The Soviets had planned a fleet of five orbiters. The first two including Buran were unmanned test articles that lacked a full crew life support capability, but could have been converted to manned flight later on. Two of the actual three manned Soviet shuttles were under early construction when the program was halted construction on the third was never started.
The lessons for the American program? Experimenting with advanced concepts is a good thing, but not at the expense of abandoning a core competency that you’ve developed and perfected over time. The American program was based on a “develop and discard” strategy, the Soviet/Russian program was based on a “repeat and refine” strategy. America was without a manned capability for years in the post-Apollo era and may be without one again in the post-Space Shuttle era – the Russians however have an unbroken manned space capability.

Necessity truly is the mother of invention - The Soviets due to a lack of proficiency in certain areas such at solid rocket motors had to improvise and in turn created perhaps a better model for launching a shuttle. By creating a heavy lift booster in Energiya they didn’t have to rely on incorporating main engines into the shuttle thereby reducing its weight and increasing its capacity to deliver and retrieve payloads.

If we were going to build a shuttle today it would be an interesting collaboration by American and Russian engineers to develop a medium lift unmanned shuttle replacement that could have the potential to deliver a vehicle that could transform how we use space and exceed the original concept that both nations envisioned for reusable, winged vehicle space flight. For more on this see my thoughts on “Creating a Sustainable Manned Space Capability”.
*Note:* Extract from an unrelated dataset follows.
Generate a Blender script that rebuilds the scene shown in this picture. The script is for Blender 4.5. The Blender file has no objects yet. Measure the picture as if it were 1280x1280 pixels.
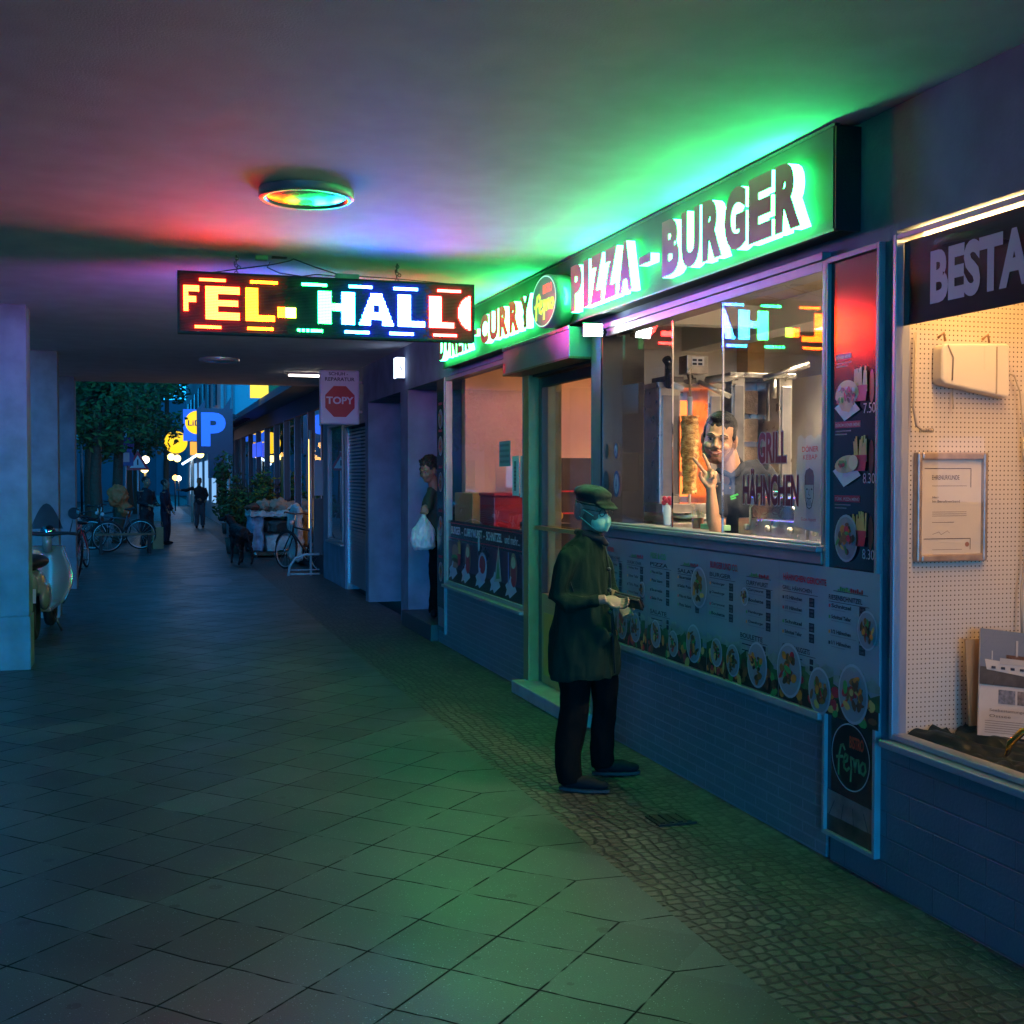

For space aficionados “Energiya-Buran” is a must read. It provides the reader with an opportunity to rethink our own space strategy and where the American space program needs to go based on the lessons of the past. It also is a stark reminder that the Russian space program is formidable and capable of great things at a time when our own space capability is waning and faces a period of uncertainty. The Russians are largely responsible for the rapid success of the Chinese space program. It was their technical expertise and support as well as their export of capsule technology that boosted China’s ability to achieve manned flight so quickly and they will continue to assist China’s efforts to reach the moon.

With existing technology both Russia and China are capable of a circumlunar flight similar to Apollo 8. However, neither has a capability to land yet. India is next on the list to show a strong desire to join the manned spaceflight club and will likely follow the same path China took in purchasing Russian space technology. ESA already has launched Russian rockets from their site in French Guyana and has explored developing its own manned spaceflight vehicle with the Russians based on the Clipper concept. Clipper was considered the next evolutionary stage in reusable winged space vehicle.

The Russian program while still cash strapped grows stronger as it develops new customers for its space technology and can continue to "repeat and refine" its capabilities and keep the production lines going.
Manned space programs are an enormous source of national pride and the list of countries that aspire to achieve manned space flight and that will achieve manned space flight is growing. It’s hard to imagine an American capsule atop a Russian or ESA rocket for our own national pride and prowess in space technology would be hard to share and hard to let go, but our own strategic missteps, our dire economic condition and waning political will have almost left us no alternative but to forge alliances and seek partnerships to jointly create something bigger and better. The lesson of Buran is that we can build upon each other’s knowledge and experience and move the dial and the human race forward in space. The joint work on the ISS has laid a good foundation, but perhaps now is the perfect time to combine efforts and look at a global space effort.